Vedanta’s revised offer for Cairn seeks to hit sweet spot

The rationale for the merger proposal was driven partly by Vedanta group’s desire to simplify its holdings. Another is to get access to Cairn’s cash


A merger means Cairn’s cash will move into Vedanta’s bank account, instead of the current situation of an arm’s length relationship between parent and subsidiary. Photo: Reuters
A merger means Cairn’s cash will move into Vedanta’s bank account, instead of the current situation of an arm’s length relationship between parent and subsidiary. Photo: Reuters

Vedanta Ltd’s decision to sweeten its offer to clinch the merger of Cairn India Ltd with itself is no surprise. The question is if the revised number—one equity share plus four preference shares of Rs.10 each instead of the originally proposed one preference share of Rs.10—will pass muster.

Although the revised terms were announced post-market close on Friday, both shares had risen sharply on Friday. Taking Thursday’s prices then, Cairn’s price was Rs.20 higher than Vedanta’s. The additional preference share amount of Rs.30 in effect covers this gap and also leaves Rs.10 on the table as a sweetener. This assumes the original price of Rs.10 was already factored in Cairn’s price.

This offer is better than the earlier one, but only if you think a merger was required to begin with. Some Cairn shareholders may not. After all, it was doing fine as a standalone entity before Vedanta acquired it. The rationale for the merger proposal was driven partly by Vedanta group’s desire to simplify its holdings. Another is to get access to Cairn’s cash. If the group’s debt was less dizzying, one wonders if it would have pushed for a merger.

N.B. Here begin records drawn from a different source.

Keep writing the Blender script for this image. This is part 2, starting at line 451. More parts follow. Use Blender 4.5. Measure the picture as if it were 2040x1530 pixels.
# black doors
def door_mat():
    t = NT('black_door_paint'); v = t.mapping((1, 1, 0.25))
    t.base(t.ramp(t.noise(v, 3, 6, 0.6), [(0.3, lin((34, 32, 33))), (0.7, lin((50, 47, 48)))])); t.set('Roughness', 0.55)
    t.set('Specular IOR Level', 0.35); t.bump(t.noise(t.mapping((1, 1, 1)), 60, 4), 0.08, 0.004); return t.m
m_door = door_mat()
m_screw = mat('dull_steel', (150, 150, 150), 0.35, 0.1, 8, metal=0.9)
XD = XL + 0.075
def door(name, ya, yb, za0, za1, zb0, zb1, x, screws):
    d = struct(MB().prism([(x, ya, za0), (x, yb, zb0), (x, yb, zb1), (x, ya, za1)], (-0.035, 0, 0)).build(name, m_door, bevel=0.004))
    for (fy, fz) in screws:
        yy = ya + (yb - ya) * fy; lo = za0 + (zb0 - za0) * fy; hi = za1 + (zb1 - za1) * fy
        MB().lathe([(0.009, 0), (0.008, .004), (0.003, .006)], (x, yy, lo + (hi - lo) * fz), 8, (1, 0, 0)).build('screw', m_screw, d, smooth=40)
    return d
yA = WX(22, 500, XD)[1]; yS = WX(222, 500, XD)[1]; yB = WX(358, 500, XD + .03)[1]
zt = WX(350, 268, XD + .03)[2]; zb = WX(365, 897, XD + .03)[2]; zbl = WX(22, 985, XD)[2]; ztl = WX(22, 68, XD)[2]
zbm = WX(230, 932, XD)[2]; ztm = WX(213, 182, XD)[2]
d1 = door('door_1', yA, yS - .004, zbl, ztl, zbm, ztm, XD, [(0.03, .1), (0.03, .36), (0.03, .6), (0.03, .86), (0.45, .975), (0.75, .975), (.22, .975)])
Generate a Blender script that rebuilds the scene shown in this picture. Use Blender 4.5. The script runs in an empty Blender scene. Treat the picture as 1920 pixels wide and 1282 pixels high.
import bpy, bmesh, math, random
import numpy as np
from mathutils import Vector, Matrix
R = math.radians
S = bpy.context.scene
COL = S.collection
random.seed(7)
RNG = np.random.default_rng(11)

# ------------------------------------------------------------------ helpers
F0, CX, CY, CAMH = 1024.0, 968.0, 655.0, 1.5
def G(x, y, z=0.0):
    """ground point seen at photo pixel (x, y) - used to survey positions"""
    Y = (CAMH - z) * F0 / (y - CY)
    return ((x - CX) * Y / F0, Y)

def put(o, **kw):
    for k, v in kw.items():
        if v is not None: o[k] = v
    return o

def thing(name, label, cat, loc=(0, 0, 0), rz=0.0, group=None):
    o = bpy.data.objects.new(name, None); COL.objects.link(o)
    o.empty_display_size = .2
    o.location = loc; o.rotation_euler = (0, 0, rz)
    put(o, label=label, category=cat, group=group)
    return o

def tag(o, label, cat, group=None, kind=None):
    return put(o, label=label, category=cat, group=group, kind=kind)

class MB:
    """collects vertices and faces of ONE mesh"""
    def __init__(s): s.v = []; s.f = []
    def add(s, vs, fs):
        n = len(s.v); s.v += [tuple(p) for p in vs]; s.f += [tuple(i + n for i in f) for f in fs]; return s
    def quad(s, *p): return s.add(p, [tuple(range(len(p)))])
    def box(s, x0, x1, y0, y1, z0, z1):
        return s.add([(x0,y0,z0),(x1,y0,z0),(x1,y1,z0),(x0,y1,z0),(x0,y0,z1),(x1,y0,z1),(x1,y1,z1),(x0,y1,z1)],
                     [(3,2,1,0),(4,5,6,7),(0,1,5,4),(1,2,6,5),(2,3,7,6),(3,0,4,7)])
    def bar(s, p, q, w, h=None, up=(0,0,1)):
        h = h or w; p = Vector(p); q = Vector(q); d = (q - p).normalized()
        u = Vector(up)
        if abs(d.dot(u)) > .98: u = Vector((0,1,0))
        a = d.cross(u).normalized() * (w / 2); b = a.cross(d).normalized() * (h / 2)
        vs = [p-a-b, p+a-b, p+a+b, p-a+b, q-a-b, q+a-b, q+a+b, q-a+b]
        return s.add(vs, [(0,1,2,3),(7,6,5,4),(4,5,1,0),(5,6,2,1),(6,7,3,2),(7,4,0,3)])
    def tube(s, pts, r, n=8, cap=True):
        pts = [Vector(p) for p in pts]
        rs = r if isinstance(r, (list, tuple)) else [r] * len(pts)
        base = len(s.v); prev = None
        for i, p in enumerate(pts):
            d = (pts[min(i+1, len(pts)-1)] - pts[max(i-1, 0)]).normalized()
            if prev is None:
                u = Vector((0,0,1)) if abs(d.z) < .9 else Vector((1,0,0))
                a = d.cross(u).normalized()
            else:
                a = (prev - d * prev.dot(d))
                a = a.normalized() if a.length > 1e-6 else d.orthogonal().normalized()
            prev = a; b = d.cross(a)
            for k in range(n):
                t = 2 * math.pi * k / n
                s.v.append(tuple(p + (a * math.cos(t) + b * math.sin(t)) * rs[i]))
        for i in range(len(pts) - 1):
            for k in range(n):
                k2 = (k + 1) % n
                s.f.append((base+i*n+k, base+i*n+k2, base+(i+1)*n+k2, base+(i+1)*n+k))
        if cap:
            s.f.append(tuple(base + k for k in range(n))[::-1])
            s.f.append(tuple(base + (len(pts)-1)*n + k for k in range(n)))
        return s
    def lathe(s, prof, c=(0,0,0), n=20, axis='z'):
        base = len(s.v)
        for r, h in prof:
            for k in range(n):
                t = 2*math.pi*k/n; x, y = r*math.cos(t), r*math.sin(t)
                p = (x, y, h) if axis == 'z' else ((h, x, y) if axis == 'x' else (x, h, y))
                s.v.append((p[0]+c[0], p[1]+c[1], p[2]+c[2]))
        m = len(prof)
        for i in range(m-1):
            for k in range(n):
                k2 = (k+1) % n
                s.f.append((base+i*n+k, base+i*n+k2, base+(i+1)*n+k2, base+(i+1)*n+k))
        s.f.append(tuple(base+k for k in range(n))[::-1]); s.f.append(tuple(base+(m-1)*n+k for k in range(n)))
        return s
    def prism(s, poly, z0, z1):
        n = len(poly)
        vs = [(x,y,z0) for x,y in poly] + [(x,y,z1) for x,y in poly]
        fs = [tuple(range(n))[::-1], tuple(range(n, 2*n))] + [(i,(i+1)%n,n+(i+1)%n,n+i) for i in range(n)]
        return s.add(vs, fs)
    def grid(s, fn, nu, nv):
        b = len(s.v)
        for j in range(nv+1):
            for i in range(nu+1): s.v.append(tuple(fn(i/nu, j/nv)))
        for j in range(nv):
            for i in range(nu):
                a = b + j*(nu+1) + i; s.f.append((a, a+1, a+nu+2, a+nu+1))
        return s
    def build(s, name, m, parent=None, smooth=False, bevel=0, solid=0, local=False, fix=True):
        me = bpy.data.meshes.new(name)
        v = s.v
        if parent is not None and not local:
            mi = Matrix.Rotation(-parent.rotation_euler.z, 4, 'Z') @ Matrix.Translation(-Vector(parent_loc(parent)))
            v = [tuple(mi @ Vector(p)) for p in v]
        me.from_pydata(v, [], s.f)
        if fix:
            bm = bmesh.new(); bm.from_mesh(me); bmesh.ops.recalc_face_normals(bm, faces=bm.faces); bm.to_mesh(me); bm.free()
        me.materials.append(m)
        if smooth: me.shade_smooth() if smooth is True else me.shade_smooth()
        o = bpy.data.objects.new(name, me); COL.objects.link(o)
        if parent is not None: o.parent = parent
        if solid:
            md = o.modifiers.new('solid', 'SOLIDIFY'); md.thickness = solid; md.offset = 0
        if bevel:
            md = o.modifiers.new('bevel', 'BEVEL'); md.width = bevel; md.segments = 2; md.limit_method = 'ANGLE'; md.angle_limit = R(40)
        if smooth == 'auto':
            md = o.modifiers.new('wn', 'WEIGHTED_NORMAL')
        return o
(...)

After all, post-merger, Vedanta Resources’ 62.9% stake in Vedanta Ltd—which, in turn, owns 59.9% in Cairn—will decline to 50.1%. And Vedanta already consolidates Cairn’s financials with itself; so the financial gain is not much.

Sure, it will not have to attribute Cairn’s profits to minority any more. Under consolidation, initially all of Cairn’s profits are included in Vedanta’s profit after tax, but the share of Cairn’s profit attributable to its minority shareholders is deducted to arrive at the net profit after minority interests. As an example, if Cairn had been a division of Vedanta in FY16 itself, Vedanta’s profit would have been 6% higher, according to a presentation.

The contrasting debt positions of the various entities in the group is another reason for the merger. Vedanta’s standalone net debt (debt minus cash and equivalents) is Rs.41,107 crore as of 31 March, up from Rs.36,796 crore a year ago.

Twin Star Mauritius Holdings and other subsidiaries account for Rs.22,279 crore of net debt. But Vedanta’s consolidated net debt is only Rs.25,286 crore. Cairn India is one main reason, with Rs.19,779 crore in net cash, while Hindustan Zinc Ltd is another with Rs.30,798 crore in net cash.

A merger means Cairn’s cash will move into Vedanta’s bank account, instead of the current situation of an arm’s length relationship between parent and subsidiary. Recently, Cairn had rolled over a two-year loan of $1.25 billion given by its overseas subsidiary to Vedanta’s overseas subsidiary, due in May 2016. Analysts expect this loan may get cancelled, post-merger. Cairn’s investors had been unhappy when this loan was given.

Assuming Vedanta has informally sounded out large entities in its list of minority shareholders before revising the terms, the merger could pass muster. Cairn’s investors have to now choose if they want to be part of a commodity conglomerate. If not, they can use the run-up in prices to exit.